═════ SOURCE DATA
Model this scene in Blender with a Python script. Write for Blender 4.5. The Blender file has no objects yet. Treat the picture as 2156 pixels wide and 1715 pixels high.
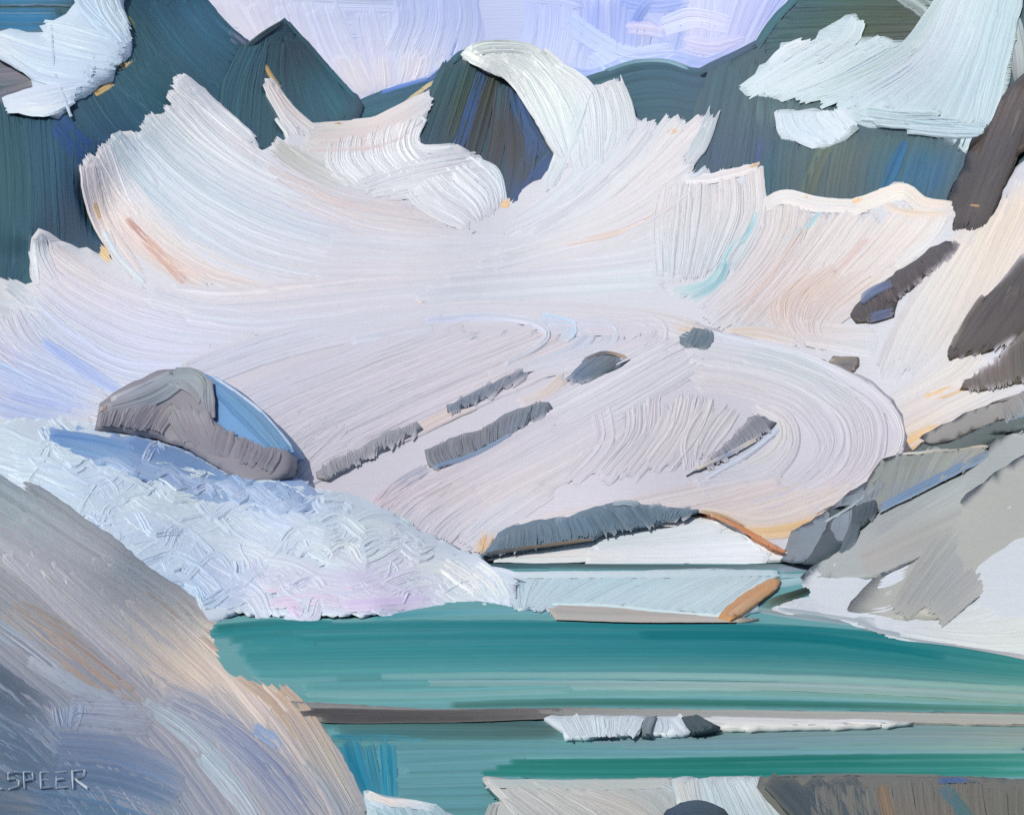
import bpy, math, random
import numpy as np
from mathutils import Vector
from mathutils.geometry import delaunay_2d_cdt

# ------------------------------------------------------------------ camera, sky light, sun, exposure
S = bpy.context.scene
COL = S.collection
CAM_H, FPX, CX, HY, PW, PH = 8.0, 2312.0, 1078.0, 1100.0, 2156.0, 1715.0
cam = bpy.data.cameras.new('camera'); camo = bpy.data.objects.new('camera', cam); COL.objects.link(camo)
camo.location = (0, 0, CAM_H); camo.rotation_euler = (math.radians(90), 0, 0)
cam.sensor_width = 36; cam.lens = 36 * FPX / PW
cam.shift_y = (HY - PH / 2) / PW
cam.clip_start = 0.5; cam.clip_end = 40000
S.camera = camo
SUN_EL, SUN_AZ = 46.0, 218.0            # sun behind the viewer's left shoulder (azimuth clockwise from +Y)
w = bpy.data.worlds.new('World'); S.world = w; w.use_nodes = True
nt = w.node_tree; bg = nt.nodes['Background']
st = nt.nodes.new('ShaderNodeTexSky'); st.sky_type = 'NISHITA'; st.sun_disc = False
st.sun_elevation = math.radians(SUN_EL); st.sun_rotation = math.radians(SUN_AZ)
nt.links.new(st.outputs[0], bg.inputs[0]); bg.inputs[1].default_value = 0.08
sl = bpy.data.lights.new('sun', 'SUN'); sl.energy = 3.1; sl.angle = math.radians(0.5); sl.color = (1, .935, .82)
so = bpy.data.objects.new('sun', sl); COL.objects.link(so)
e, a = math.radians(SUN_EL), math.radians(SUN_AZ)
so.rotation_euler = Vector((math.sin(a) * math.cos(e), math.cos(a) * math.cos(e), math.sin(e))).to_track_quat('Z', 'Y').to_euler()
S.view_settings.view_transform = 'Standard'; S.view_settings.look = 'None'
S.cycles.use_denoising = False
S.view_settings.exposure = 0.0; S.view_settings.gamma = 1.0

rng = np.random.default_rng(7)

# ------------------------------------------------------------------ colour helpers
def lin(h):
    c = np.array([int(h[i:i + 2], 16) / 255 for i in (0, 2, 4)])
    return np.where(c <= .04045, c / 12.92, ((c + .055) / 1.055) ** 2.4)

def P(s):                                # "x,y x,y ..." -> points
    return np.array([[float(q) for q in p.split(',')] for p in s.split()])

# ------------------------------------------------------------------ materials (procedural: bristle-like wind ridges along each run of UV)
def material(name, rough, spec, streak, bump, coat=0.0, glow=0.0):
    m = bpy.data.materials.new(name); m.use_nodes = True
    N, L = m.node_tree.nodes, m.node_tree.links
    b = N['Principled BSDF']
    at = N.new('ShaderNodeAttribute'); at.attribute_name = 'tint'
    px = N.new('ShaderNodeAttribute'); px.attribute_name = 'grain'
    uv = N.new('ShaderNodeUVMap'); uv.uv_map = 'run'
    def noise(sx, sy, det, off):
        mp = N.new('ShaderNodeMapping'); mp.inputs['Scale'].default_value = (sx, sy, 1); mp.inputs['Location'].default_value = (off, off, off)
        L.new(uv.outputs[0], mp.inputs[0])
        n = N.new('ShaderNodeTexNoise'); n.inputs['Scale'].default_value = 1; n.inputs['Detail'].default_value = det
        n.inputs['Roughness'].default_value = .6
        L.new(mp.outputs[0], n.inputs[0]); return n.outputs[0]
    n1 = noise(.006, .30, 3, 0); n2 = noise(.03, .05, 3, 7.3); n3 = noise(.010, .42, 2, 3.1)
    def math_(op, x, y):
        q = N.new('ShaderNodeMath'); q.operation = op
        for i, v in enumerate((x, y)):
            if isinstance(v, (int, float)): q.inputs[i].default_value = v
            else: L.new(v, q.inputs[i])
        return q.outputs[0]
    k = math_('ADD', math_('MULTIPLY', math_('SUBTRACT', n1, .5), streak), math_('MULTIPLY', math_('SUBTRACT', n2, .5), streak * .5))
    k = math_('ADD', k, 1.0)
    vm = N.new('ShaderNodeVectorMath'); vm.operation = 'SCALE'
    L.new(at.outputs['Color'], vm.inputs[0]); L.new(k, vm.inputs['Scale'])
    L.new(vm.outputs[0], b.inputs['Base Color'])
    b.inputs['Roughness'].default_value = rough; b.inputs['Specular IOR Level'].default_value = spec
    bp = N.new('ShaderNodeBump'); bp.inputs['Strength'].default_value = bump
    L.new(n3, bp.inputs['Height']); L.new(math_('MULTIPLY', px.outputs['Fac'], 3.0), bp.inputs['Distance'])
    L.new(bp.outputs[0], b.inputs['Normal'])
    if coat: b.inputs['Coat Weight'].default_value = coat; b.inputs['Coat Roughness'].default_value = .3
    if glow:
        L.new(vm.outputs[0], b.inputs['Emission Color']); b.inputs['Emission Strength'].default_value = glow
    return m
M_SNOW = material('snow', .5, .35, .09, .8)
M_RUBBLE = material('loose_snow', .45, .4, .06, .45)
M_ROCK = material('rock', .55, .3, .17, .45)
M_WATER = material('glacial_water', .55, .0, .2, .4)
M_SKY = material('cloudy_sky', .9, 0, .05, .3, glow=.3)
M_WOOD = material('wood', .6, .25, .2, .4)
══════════
> GIVEN EXERCISE:
From the top of the listing above, repeat each line exactly until you reach the line containing "from mathutils.geometry import", and repeat that one too. Leave the pictures out.

> OUTPUT FOR THIS TASK:
Model this scene in Blender with a Python script. Write for Blender 4.5. The Blender file has no objects yet. Treat the picture as 2156 pixels wide and 1715 pixels high.
import bpy, math, random
import numpy as np
from mathutils import Vector
from mathutils.geometry import delaunay_2d_cdt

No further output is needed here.